Off the top of my head, Annie Wilkes from MISERY, Clarice Starling from THE SILENCE OF THE LAMBS, and Allison from Jeff Strand’s novel, ALLISON, which, incidentally, has one of the best conclusions I’ve ever read.

Who are some women who write horror you recommend our audience check out?

I’d love to highlight the amazingly talented women in the West Virginia HWA chapter – L. Marie Wood, Linley Marcum, and London Blue. I’d also like to mention a few of the amazing ladies with whom I’ve shared pages in various anthologies – Natalie Sierra, Red Lagoe, Renee M.P.T. Kray, Sandra Stephens, Elana Gomel, Ruthann Jagge, and Rebecca Rowland. I’m a huge fan of Rena Mason, Lee Murray, Jennifer McMahan, Ania Ahlborn, Alma Katsu, Darcy Coates, Mira Grant, EV Knight, and Kenzie Jennings.

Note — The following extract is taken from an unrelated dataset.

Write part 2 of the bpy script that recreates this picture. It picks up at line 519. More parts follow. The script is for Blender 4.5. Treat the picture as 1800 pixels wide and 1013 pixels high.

Finally, speaking not as an author, but a big-time bookworm, I’m incredibly excited to dive into the works of a few new-to-me authors: Samantha Kolesnik, Laurel Hightower, Christine Morgan, Kelli Owen, Chris Marrs, Jessica Ann York, and Sara Tantlinger.

What is one piece of advice you would give horror authors today?

Be yourself. First, because inauthenticity sucks, and, second, because this is the most welcoming, family-like community I’ve ever been a part of. We’ll love you even if you let your freak flag fly. In fact, we’ll love you more!

And to the women who write horror out there who are just getting started, what advice would you give them?

Take pride in your writing, push yourself outside your comfort zone, again and again, go to horror conventions, be authentic, join a local HWA chapter, find trusted beta readers who will help you make your stories the best they can be, try not to feel like an impostor (although you most certainly will), and most importantly, DON’T BE AFRAID OF FAILURE.